Le mouvement islamiste Ennahdha qui a participé de près ou de loin au pouvoir en Tunisie depuis le printemps arabe de 201, est un grand perdant des derniers scrutins en Tunisie. Lors des élections présidentielles qui viennent d’avoir lieu, Kais Saied, grand vainqueur mais sans parti, a séduit et débauché une grande partie de l’électorat islamiste déçu par la stratégie réformiste d’Ennahdah. La Tunisie des oubliés a envoyé un message sans équivoque aux élites politiques tunisiennes, y compris aux partisans de Rached Ghannouchi
Des rêves envolés
Plus déstabilisant encore, le professeur de droit constitutionnel qu’est le chef de lEtat tunisien est décidé à réinventer la démocratie en imaginant un nouveau statut de l’élu, expression de comités locaux et soumis à un mandat impératif.
Ce deuxième révolution tunisienne provoqué par le ras de marée électoral en faveur de Saied a totalement laissé sans voix le leader d’Ennahdha, Rached Ghannouci. Lequel se rêvait, président de l’Assemblée des représentants du peuple (ARP) et arbitrant du jeu politique grace à une constitution très largement parlementaire.

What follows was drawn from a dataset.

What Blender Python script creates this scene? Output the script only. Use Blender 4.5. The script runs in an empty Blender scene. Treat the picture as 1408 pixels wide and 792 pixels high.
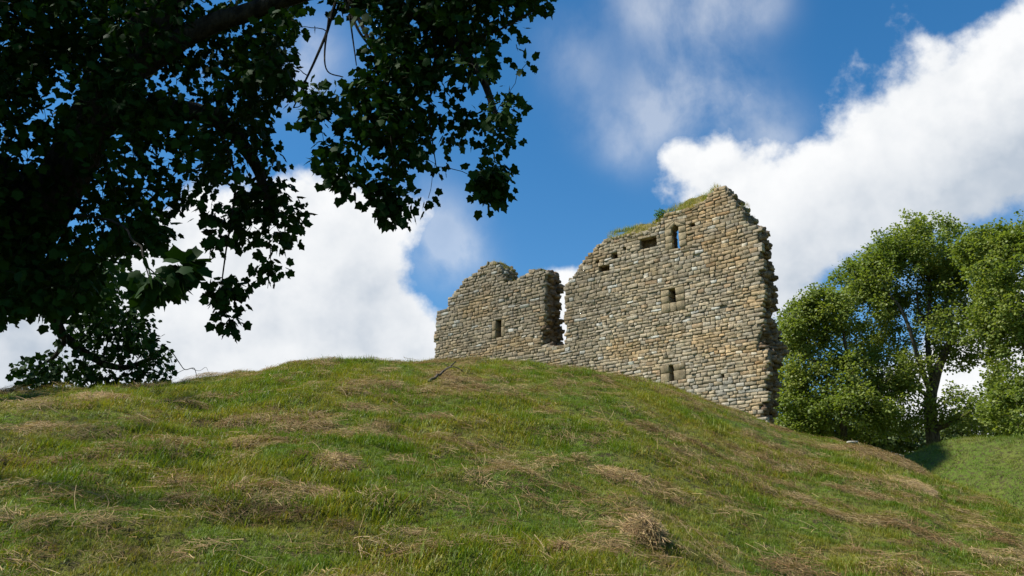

Or si lors des législatives, son mouvement est arrivé en tète, Ghannouchi n’est pas du tout assuré, avec un quart seulement des députés derrière lui, de former une majorité parlementaire. Et surtout la cohabitation entre le gouvernement et le Palais de Carthage risque de sérieux dérapages. On le sait désormais, Kais Saied, est un adepte d’une démocratie directe qui le laisserait seul face à la volonté populaire.
Ghannouchi, un tacticien hors pair
Face à cette situation inédite, Rached Ghannouchi fait preuve, une fois de plus, d’une étonnante souplesse tactique. Pour tenter d’imposer un rapport de force qui lui soit favorable face au chef de l’état qu’il a contribué à faire élire, le leader d’Ennahdha tenterait de s’allier avec le parti Qalb Tounes de Nabil Karoui, le concurrent malheureux de Kais Saied aux élections présidentielles. Peu importe que Karoui ait fait des islamistes son adversaire déclaré! Et tant pis si à la tète de sa chaine de télévision, Nesma TV, a livré de nombreux combats contre les positions d’Ennahdha.
Chef du premeir groupe parlementaire et à ce titre désigné par le texte constitutionnel pour proposer un Premier ministre, Rached Ghannouchi tente de trouver pour le poste de Premier ministre un technocrate qui serait compatible avec Nabil Karoui. Nos confrères de « Maghreb confidentiel » citent notamment le nom de Fadhel Abdelkefi, l’ancien ministre des finances de Youssef Chahed qui jouit d’une réputation d’intégrité et de compétence et ami de toujours ans de Karoui. Ce dernier, note Maghreb confidentiel, « pourrait d’ailleurs se laisser convaincre… surtout contre l’assurance de ne pas retourner en prison ».
L’instruction pour blanchiment d’argent, qui a débouché sur son arrestation en août, n’est en effet pas close. Et une deuxième a été ouverte le 11 octobre, cette fois pour complot contre la sécurité de l’Etat qui porte sur le contrat qu’aurait signé un représentant de Karoui avec le lobbyiste canado-israélien Ari Ben-Menashe
Autant de scénarios imaginés par Ghannouchi qui pourraient être mis en échec par la volonté du nouveau président, fort d’une immense légitimité populaire, de ne pas se laisser ravir sa victoire.